Mis à l’honneur en cette rentrée 2012 (une rétrospective et une exposition que lui consacre la Cinémathèque, la réédition en copie restaurée du Quai des brumes), Marcel Carné fait partie de ces metteurs en scène rapidement élevés au rang de mythe mais largement décriés depuis. Réalisé en 1942, soit sous l’Occupation, Les Visiteurs du soir fait partie des longs-métrages qui ont, a posteriori, largement contribué au travail de sape entamé par la Nouvelle Vague. Si la réalisation sclérosée et les laborieux dialogues de Prévert ne font pas du film une rareté à redécouvrir, le sous-texte est cependant un peu plus complexe qu’on a voulu le croire.
Revoir aujourd’hui Le Quai des brumes provoque un profond malaise. Alors que Jean Renoir avait déjà qualifié le film de fasciste au moment de sa sortie, force est de reconnaître que le célèbre film, sorti en 1938 puis interdit sous l’Occupation, était noyé de relents homophobes et antisémites. Si deux chefs d’œuvre (Le jour se lève en 1939 et Les Enfants du paradis en 1945) viennent pourtant entourer Les Visiteurs du soir, les soupçons qui pèsent autour du pape du réalisme poétique n’ont jamais cessé de ternir son image auprès de la critique française. Il faut dire que l’on n’a jamais cessé de s’interroger sur les motivations de ceux qui continuaient d’exercer leurs activités artistiques sous l’Occupation, parsemant leurs œuvres d’un sous-texte ironique et allégorique ou, au contraire, arguant d’une neutralité signe d’une complaisance plutôt mal venue. Clouzot (Le Corbeau) et Cocteau (La Belle et la Bête) faisaient partie de la première catégorie, les autres (Autant-Lara, Decoin ou Christian-Jacque) de la seconde. Forcément, lorsque Carné entreprend la réalisation d’un film fantastique censé se dérouler en 1485, ses détracteurs y voient là le désir manifeste de se tenir à l’écart sur le plan temporel du drame qui se joue alors en Europe.

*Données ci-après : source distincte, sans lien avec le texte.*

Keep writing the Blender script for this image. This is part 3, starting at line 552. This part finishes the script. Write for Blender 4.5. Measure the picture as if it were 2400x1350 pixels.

Pourtant, cette histoire de diable envoyant deux de ses complices dans un château moyenâgeux pour y contrarier équilibre familial et affectif peut très facilement être interprétée comme une dénonciation de l’Occupant. Le Mal y est représenté comme sournois, capable de revêtir ses plus beaux habits et de promettre la distraction pour finalement anéantir l’humanité des personnages. Celui d’Anne, défini comme pur et romantique par opposition à son entourage vil et moqueur, déjoue le programme en séduisant sincèrement l’un des anges exterminateurs. Leur amour naissant, contrarié par les forces maléfiques, fut à l’époque perçu comme une métaphore de la Résistance. Leur obstination et leur capacité à transcender leurs limites physiques flirtent quant à elles avec le surréalisme qui célébrait quelques années plus tôt L’Amour fou. De là à voir dans Les Visiteurs du soir un brûlot politique comme il était de toutes façons très difficile d’en réaliser à l’époque, il n’y a qu’un pas que nous ne ferons pas. Et les raisons sont à chercher du côté du scénario de Prévert et de la mise en scène de Carné. Si l’alliance de ces deux talents a pu faire des étincelles, elle enfonce ici le film dans un académisme théâtral bien poussiéreux.
Grâce à la restauration dont il fit l’objet au moment de sa sortie en DVD, le film est aujourd’hui projeté dans un noir et blanc éclatant. Au château comme dans ses environs, tout est prétexte aux jolis tableaux, le réalisateur employant à bon escient les décors qui lui étaient offerts. Mais cela ne suffit pas à donner chair aux personnages et vie au récit. Les cadres connaissent trois échelles d’un plan à l’autre, les mouvements de caméra sont bien peu aventureux et le montage enchaîne sagement des scénettes qu’on verrait finalement mieux au théâtre que dans une salle obscure. Le sentiment assez désagréable que provoque ce statisme distancié est amplifié par un scénario à tiroir unique, jouant sur un symbolisme un peu désuet. Les acteurs ont donc la charge de débiter des dialogues au poétisme trop volontaire pour interpeller, frôlant même le ridicule lorsqu’il s’agit de célébrer l’amour. Le résultat est sans appel : peu d’entre eux s’en sortent convenablement (Arletty en tête), donnant le sentiment d’un film tout droit venu d’une autre galaxie. Mieux vaudrait ressortir Le jour se lève ou le nettement moins connu Terrain vague, sorti en 1960 alors que les Cahiers du Cinéma avaient cruellement enterré Marcel Carné. À revoir Les Visiteurs du soir, on ne pouvait cependant pas leur donner tort.